→ **DATA**
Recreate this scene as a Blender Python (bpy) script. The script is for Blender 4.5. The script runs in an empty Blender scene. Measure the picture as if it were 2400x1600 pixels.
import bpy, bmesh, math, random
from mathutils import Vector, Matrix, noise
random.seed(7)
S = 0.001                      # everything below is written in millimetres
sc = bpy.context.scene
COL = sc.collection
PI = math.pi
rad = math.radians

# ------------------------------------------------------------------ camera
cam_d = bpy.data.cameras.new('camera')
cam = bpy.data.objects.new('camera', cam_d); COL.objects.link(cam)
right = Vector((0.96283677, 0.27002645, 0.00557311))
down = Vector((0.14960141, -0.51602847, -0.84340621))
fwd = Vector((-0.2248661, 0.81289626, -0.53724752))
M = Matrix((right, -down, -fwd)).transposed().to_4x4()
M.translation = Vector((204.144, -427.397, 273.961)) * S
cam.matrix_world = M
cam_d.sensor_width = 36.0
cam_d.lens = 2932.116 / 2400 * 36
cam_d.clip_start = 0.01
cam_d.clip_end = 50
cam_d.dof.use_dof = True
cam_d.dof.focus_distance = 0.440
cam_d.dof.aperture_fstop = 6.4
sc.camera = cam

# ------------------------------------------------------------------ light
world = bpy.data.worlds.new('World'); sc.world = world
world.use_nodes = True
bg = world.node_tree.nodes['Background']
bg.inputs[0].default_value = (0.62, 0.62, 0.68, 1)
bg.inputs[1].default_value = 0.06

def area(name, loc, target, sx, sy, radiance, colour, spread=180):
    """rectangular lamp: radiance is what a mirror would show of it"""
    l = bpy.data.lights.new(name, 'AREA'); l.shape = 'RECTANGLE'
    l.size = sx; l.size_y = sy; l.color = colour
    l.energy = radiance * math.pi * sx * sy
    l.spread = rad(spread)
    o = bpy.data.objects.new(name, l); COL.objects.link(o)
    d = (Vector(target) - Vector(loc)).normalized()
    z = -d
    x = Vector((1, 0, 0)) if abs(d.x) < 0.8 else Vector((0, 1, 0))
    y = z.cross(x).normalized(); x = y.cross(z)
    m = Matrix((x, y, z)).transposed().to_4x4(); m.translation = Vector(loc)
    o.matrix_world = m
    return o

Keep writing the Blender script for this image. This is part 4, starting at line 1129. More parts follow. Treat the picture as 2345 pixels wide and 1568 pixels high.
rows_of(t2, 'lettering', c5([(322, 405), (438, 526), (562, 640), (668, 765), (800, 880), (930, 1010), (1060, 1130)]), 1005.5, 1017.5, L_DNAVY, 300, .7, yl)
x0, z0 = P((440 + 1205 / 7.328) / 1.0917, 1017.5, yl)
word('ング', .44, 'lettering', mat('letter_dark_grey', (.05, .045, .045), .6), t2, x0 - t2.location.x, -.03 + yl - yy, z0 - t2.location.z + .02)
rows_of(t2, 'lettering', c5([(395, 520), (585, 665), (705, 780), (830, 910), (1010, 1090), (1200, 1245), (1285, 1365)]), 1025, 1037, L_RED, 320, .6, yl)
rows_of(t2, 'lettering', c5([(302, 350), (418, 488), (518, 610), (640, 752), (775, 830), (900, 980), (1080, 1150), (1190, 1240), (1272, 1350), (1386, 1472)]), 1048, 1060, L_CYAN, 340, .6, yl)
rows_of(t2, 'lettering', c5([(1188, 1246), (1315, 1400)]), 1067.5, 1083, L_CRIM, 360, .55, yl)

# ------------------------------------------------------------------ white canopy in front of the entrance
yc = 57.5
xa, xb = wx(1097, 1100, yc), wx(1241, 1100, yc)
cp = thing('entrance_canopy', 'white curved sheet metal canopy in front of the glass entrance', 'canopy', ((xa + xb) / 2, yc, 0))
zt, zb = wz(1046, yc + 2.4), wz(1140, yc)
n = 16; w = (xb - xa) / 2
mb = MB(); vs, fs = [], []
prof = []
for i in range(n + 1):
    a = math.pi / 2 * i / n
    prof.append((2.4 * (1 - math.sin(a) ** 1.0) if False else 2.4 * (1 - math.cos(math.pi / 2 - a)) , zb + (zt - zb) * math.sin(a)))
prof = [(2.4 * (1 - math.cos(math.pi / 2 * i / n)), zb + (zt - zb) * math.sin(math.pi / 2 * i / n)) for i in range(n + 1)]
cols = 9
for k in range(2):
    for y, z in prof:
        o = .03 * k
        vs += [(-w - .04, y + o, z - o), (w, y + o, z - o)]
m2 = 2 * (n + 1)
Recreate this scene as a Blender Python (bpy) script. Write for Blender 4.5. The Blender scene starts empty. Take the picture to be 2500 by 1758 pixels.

→ **DIRECTION**
Copy out every entry again, exactly as it was given.

→ **CORRECT ANSWER**
Recreate this scene as a Blender Python (bpy) script. The script is for Blender 4.5. The script runs in an empty Blender scene. Measure the picture as if it were 2400x1600 pixels.
import bpy, bmesh, math, random
from mathutils import Vector, Matrix, noise
random.seed(7)
S = 0.001                      # everything below is written in millimetres
sc = bpy.context.scene
COL = sc.collection
PI = math.pi
rad = math.radians

# ------------------------------------------------------------------ camera
cam_d = bpy.data.cameras.new('camera')
cam = bpy.data.objects.new('camera', cam_d); COL.objects.link(cam)
right = Vector((0.96283677, 0.27002645, 0.00557311))
down = Vector((0.14960141, -0.51602847, -0.84340621))
fwd = Vector((-0.2248661, 0.81289626, -0.53724752))
M = Matrix((right, -down, -fwd)).transposed().to_4x4()
M.translation = Vector((204.144, -427.397, 273.961)) * S
cam.matrix_world = M
cam_d.sensor_width = 36.0
cam_d.lens = 2932.116 / 2400 * 36
cam_d.clip_start = 0.01
cam_d.clip_end = 50
cam_d.dof.use_dof = True
cam_d.dof.focus_distance = 0.440
cam_d.dof.aperture_fstop = 6.4
sc.camera = cam

# ------------------------------------------------------------------ light
world = bpy.data.worlds.new('World'); sc.world = world
world.use_nodes = True
bg = world.node_tree.nodes['Background']
bg.inputs[0].default_value = (0.62, 0.62, 0.68, 1)
bg.inputs[1].default_value = 0.06

def area(name, loc, target, sx, sy, radiance, colour, spread=180):
    """rectangular lamp: radiance is what a mirror would show of it"""
    l = bpy.data.lights.new(name, 'AREA'); l.shape = 'RECTANGLE'
    l.size = sx; l.size_y = sy; l.color = colour
    l.energy = radiance * math.pi * sx * sy
    l.spread = rad(spread)
    o = bpy.data.objects.new(name, l); COL.objects.link(o)
    d = (Vector(target) - Vector(loc)).normalized()
    z = -d
    x = Vector((1, 0, 0)) if abs(d.x) < 0.8 else Vector((0, 1, 0))
    y = z.cross(x).normalized(); x = y.cross(z)
    m = Matrix((x, y, z)).transposed().to_4x4(); m.translation = Vector(loc)
    o.matrix_world = m
    return o

Keep writing the Blender script for this image. This is part 4, starting at line 1129. More parts follow. Treat the picture as 2345 pixels wide and 1568 pixels high.
rows_of(t2, 'lettering', c5([(322, 405), (438, 526), (562, 640), (668, 765), (800, 880), (930, 1010), (1060, 1130)]), 1005.5, 1017.5, L_DNAVY, 300, .7, yl)
x0, z0 = P((440 + 1205 / 7.328) / 1.0917, 1017.5, yl)
word('ング', .44, 'lettering', mat('letter_dark_grey', (.05, .045, .045), .6), t2, x0 - t2.location.x, -.03 + yl - yy, z0 - t2.location.z + .02)
rows_of(t2, 'lettering', c5([(395, 520), (585, 665), (705, 780), (830, 910), (1010, 1090), (1200, 1245), (1285, 1365)]), 1025, 1037, L_RED, 320, .6, yl)
rows_of(t2, 'lettering', c5([(302, 350), (418, 488), (518, 610), (640, 752), (775, 830), (900, 980), (1080, 1150), (1190, 1240), (1272, 1350), (1386, 1472)]), 1048, 1060, L_CYAN, 340, .6, yl)
rows_of(t2, 'lettering', c5([(1188, 1246), (1315, 1400)]), 1067.5, 1083, L_CRIM, 360, .55, yl)

# ------------------------------------------------------------------ white canopy in front of the entrance
yc = 57.5
xa, xb = wx(1097, 1100, yc), wx(1241, 1100, yc)
cp = thing('entrance_canopy', 'white curved sheet metal canopy in front of the glass entrance', 'canopy', ((xa + xb) / 2, yc, 0))
zt, zb = wz(1046, yc + 2.4), wz(1140, yc)
n = 16; w = (xb - xa) / 2
mb = MB(); vs, fs = [], []
prof = []
for i in range(n + 1):
    a = math.pi / 2 * i / n
    prof.append((2.4 * (1 - math.sin(a) ** 1.0) if False else 2.4 * (1 - math.cos(math.pi / 2 - a)) , zb + (zt - zb) * math.sin(a)))
prof = [(2.4 * (1 - math.cos(math.pi / 2 * i / n)), zb + (zt - zb) * math.sin(math.pi / 2 * i / n)) for i in range(n + 1)]
cols = 9
for k in range(2):
    for y, z in prof:
        o = .03 * k
        vs += [(-w - .04, y + o, z - o), (w, y + o, z - o)]
m2 = 2 * (n + 1)
Recreate this scene as a Blender Python (bpy) script. Write for Blender 4.5. The Blender scene starts empty. Take the picture to be 2500 by 1758 pixels.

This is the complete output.